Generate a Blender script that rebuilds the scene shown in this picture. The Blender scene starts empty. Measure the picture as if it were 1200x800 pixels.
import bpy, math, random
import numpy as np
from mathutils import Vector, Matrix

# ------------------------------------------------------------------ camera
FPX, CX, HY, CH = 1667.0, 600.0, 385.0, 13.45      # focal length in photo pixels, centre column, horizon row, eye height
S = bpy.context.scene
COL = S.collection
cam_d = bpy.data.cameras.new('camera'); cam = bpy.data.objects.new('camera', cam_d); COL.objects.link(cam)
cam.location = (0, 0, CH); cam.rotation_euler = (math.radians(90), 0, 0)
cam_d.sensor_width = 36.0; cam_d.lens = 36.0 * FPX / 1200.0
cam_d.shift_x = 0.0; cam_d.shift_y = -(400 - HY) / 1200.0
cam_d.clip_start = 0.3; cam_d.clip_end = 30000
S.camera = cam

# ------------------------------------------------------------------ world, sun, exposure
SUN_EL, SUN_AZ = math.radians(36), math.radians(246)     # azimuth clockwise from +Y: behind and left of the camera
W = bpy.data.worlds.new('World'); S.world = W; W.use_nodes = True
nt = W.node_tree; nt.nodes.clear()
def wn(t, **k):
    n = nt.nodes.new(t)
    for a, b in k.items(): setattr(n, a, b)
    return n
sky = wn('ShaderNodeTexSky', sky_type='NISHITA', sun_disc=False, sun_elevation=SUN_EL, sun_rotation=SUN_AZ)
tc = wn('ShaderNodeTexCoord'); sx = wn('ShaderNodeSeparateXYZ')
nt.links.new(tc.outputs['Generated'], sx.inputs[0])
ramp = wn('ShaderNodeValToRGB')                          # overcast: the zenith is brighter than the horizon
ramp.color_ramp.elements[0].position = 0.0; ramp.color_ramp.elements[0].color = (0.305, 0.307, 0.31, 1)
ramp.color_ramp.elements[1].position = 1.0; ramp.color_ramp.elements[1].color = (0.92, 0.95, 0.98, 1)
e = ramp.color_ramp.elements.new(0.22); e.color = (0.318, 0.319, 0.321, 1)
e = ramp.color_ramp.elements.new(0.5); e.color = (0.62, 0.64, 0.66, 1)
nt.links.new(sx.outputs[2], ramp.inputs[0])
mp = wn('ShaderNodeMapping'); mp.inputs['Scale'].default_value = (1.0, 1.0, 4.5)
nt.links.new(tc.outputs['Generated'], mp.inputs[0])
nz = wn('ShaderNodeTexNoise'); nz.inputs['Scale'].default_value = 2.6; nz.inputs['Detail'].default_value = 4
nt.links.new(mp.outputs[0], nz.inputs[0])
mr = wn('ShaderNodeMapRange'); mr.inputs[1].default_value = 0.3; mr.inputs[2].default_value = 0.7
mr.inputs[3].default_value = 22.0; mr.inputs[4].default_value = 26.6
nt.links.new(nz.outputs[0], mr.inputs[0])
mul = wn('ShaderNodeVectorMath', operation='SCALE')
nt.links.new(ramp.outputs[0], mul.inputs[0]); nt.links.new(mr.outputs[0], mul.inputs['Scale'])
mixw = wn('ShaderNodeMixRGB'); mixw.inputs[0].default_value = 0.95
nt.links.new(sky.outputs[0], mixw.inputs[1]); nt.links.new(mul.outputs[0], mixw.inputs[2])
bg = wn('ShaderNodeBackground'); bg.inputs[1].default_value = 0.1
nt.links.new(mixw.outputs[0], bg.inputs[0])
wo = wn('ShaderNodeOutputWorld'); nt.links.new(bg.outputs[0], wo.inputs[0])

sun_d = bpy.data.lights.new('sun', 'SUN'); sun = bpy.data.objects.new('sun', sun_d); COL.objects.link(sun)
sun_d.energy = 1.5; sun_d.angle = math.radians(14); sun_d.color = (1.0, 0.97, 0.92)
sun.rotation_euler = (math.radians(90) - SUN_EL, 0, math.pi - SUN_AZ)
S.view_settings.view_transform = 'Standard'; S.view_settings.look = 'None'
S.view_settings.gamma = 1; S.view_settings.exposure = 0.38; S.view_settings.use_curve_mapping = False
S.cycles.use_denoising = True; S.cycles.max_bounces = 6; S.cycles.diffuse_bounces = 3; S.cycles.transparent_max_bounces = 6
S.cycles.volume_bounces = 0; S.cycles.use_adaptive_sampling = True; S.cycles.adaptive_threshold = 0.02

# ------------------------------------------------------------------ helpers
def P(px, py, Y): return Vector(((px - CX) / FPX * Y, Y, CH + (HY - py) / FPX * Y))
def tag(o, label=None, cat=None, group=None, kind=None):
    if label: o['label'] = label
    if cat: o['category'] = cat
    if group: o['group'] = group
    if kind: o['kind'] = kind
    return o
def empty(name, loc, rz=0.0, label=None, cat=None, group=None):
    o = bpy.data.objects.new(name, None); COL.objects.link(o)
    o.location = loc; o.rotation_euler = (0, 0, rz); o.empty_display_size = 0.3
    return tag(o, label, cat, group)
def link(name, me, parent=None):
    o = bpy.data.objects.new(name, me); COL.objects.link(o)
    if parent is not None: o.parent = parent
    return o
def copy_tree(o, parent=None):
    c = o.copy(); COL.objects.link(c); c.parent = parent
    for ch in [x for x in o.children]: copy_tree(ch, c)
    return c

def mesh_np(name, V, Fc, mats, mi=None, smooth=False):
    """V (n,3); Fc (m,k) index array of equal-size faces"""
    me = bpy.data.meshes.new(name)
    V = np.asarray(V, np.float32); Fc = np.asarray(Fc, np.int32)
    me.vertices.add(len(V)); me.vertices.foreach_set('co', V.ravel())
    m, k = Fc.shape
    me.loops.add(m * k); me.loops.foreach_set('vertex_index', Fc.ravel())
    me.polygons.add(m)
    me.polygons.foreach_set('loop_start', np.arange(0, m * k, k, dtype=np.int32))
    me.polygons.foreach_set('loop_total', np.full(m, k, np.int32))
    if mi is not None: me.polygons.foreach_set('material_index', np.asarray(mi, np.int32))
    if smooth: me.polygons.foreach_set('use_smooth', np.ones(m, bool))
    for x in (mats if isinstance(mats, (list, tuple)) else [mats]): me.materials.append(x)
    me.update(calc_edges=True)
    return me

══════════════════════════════

> YOUR INSTRUCTIONS
Extract the data exactly as given.

> OUTPUT OF THE TASK
Generate a Blender script that rebuilds the scene shown in this picture. The Blender scene starts empty. Measure the picture as if it were 1200x800 pixels.
import bpy, math, random
import numpy as np
from mathutils import Vector, Matrix

# ------------------------------------------------------------------ camera
FPX, CX, HY, CH = 1667.0, 600.0, 385.0, 13.45      # focal length in photo pixels, centre column, horizon row, eye height
S = bpy.context.scene
COL = S.collection
cam_d = bpy.data.cameras.new('camera'); cam = bpy.data.objects.new('camera', cam_d); COL.objects.link(cam)
cam.location = (0, 0, CH); cam.rotation_euler = (math.radians(90), 0, 0)
cam_d.sensor_width = 36.0; cam_d.lens = 36.0 * FPX / 1200.0
cam_d.shift_x = 0.0; cam_d.shift_y = -(400 - HY) / 1200.0
cam_d.clip_start = 0.3; cam_d.clip_end = 30000
S.camera = cam

# ------------------------------------------------------------------ world, sun, exposure
SUN_EL, SUN_AZ = math.radians(36), math.radians(246)     # azimuth clockwise from +Y: behind and left of the camera
W = bpy.data.worlds.new('World'); S.world = W; W.use_nodes = True
nt = W.node_tree; nt.nodes.clear()
def wn(t, **k):
    n = nt.nodes.new(t)
    for a, b in k.items(): setattr(n, a, b)
    return n
sky = wn('ShaderNodeTexSky', sky_type='NISHITA', sun_disc=False, sun_elevation=SUN_EL, sun_rotation=SUN_AZ)
tc = wn('ShaderNodeTexCoord'); sx = wn('ShaderNodeSeparateXYZ')
nt.links.new(tc.outputs['Generated'], sx.inputs[0])
ramp = wn('ShaderNodeValToRGB')                          # overcast: the zenith is brighter than the horizon
ramp.color_ramp.elements[0].position = 0.0; ramp.color_ramp.elements[0].color = (0.305, 0.307, 0.31, 1)
ramp.color_ramp.elements[1].position = 1.0; ramp.color_ramp.elements[1].color = (0.92, 0.95, 0.98, 1)
e = ramp.color_ramp.elements.new(0.22); e.color = (0.318, 0.319, 0.321, 1)
e = ramp.color_ramp.elements.new(0.5); e.color = (0.62, 0.64, 0.66, 1)
nt.links.new(sx.outputs[2], ramp.inputs[0])
mp = wn('ShaderNodeMapping'); mp.inputs['Scale'].default_value = (1.0, 1.0, 4.5)
nt.links.new(tc.outputs['Generated'], mp.inputs[0])
nz = wn('ShaderNodeTexNoise'); nz.inputs['Scale'].default_value = 2.6; nz.inputs['Detail'].default_value = 4
nt.links.new(mp.outputs[0], nz.inputs[0])
mr = wn('ShaderNodeMapRange'); mr.inputs[1].default_value = 0.3; mr.inputs[2].default_value = 0.7
mr.inputs[3].default_value = 22.0; mr.inputs[4].default_value = 26.6
nt.links.new(nz.outputs[0], mr.inputs[0])
mul = wn('ShaderNodeVectorMath', operation='SCALE')
nt.links.new(ramp.outputs[0], mul.inputs[0]); nt.links.new(mr.outputs[0], mul.inputs['Scale'])
mixw = wn('ShaderNodeMixRGB'); mixw.inputs[0].default_value = 0.95
nt.links.new(sky.outputs[0], mixw.inputs[1]); nt.links.new(mul.outputs[0], mixw.inputs[2])
bg = wn('ShaderNodeBackground'); bg.inputs[1].default_value = 0.1
nt.links.new(mixw.outputs[0], bg.inputs[0])
wo = wn('ShaderNodeOutputWorld'); nt.links.new(bg.outputs[0], wo.inputs[0])

sun_d = bpy.data.lights.new('sun', 'SUN'); sun = bpy.data.objects.new('sun', sun_d); COL.objects.link(sun)
sun_d.energy = 1.5; sun_d.angle = math.radians(14); sun_d.color = (1.0, 0.97, 0.92)
sun.rotation_euler = (math.radians(90) - SUN_EL, 0, math.pi - SUN_AZ)
S.view_settings.view_transform = 'Standard'; S.view_settings.look = 'None'
S.view_settings.gamma = 1; S.view_settings.exposure = 0.38; S.view_settings.use_curve_mapping = False
S.cycles.use_denoising = True; S.cycles.max_bounces = 6; S.cycles.diffuse_bounces = 3; S.cycles.transparent_max_bounces = 6
S.cycles.volume_bounces = 0; S.cycles.use_adaptive_sampling = True; S.cycles.adaptive_threshold = 0.02

# ------------------------------------------------------------------ helpers
def P(px, py, Y): return Vector(((px - CX) / FPX * Y, Y, CH + (HY - py) / FPX * Y))
def tag(o, label=None, cat=None, group=None, kind=None):
    if label: o['label'] = label
    if cat: o['category'] = cat
    if group: o['group'] = group
    if kind: o['kind'] = kind
    return o
def empty(name, loc, rz=0.0, label=None, cat=None, group=None):
    o = bpy.data.objects.new(name, None); COL.objects.link(o)
    o.location = loc; o.rotation_euler = (0, 0, rz); o.empty_display_size = 0.3
    return tag(o, label, cat, group)
def link(name, me, parent=None):
    o = bpy.data.objects.new(name, me); COL.objects.link(o)
    if parent is not None: o.parent = parent
    return o
def copy_tree(o, parent=None):
    c = o.copy(); COL.objects.link(c); c.parent = parent
    for ch in [x for x in o.children]: copy_tree(ch, c)
    return c

def mesh_np(name, V, Fc, mats, mi=None, smooth=False):
    """V (n,3); Fc (m,k) index array of equal-size faces"""
    me = bpy.data.meshes.new(name)
    V = np.asarray(V, np.float32); Fc = np.asarray(Fc, np.int32)
    me.vertices.add(len(V)); me.vertices.foreach_set('co', V.ravel())
    m, k = Fc.shape
    me.loops.add(m * k); me.loops.foreach_set('vertex_index', Fc.ravel())
    me.polygons.add(m)
    me.polygons.foreach_set('loop_start', np.arange(0, m * k, k, dtype=np.int32))
    me.polygons.foreach_set('loop_total', np.full(m, k, np.int32))
    if mi is not None: me.polygons.foreach_set('material_index', np.asarray(mi, np.int32))
    if smooth: me.polygons.foreach_set('use_smooth', np.ones(m, bool))
    for x in (mats if isinstance(mats, (list, tuple)) else [mats]): me.materials.append(x)
    me.update(calc_edges=True)
    return me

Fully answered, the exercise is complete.